I must say that I rather agree with that sentiment. I don't know, and won't
attempt to speculate on, ESR's specific issues with Fedora but I can
understand some of his frustration. Fedora, SuSE, and the other major
distros shouldn't be aimed solely at very savvy developers, but should
be installable by newbies. I'm not a newbie - I started my UNIX
experience back in the mid-80's running ULTRIX[tm] on a VAX-11/780
that we had leftover in our of our field support labs at DEC. I first tried
Linux by downloading SLS floppy images off the 'Net and scrambling to
find one of the two PCs in the lab, writing the floppies and then taking
them home to try on my PC. The Yggdrasil CD didn't come along for
another year or so.

That said, the various major distributions should be straightforward
enough to install so as to provide a reasonably predictable baselevel
system. I continue to get VERY irritated when I find that one capability or
another can't be added to my SuSE system without going to Packman
and then getting caught in dependency hell, because he (Packman)
links his builds to whatever else he happens to have in his sandbox(es).
(His builds of K3B are a prime example). Is it Packman's fault? NO -
because it's perfectly understandable that he wants to keep pushing the
envelope on a number of interrelated development projects. BUT, it's
VERY annoying that updated versions of, say k3b, can't be obtained from
[open]SuSE or other sites without extraneous entanglements.

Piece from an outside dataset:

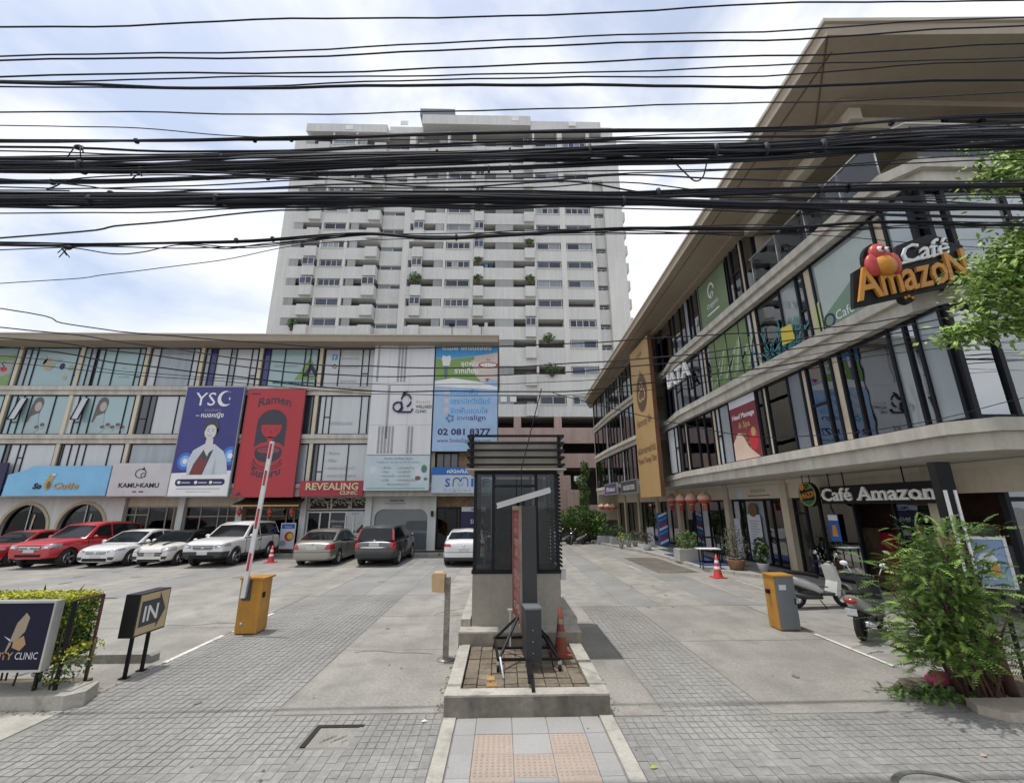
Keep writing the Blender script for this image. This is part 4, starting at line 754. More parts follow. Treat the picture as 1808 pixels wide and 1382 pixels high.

I'm still trying to get DVDs to play on my x86_64-based SuSE 10.2
system; Kaffeine complains that the DVD is encrypted, and neither it nor
VLC can make use of libdvdcss-1.2.8-2.network.i386.rpm or
libdvdcss2-1.2.9-1.i386.rpm. I suspect that their files need to be installed
in some arcane directory somewhere, but the last dozen or two that I've
tried don't seem to do the trick, and there's no x86_64.rpm available.

It's these sort of nonsensical integration issues that will ultimately kill
Linux, and I suspect it's what ESR was really complaining about.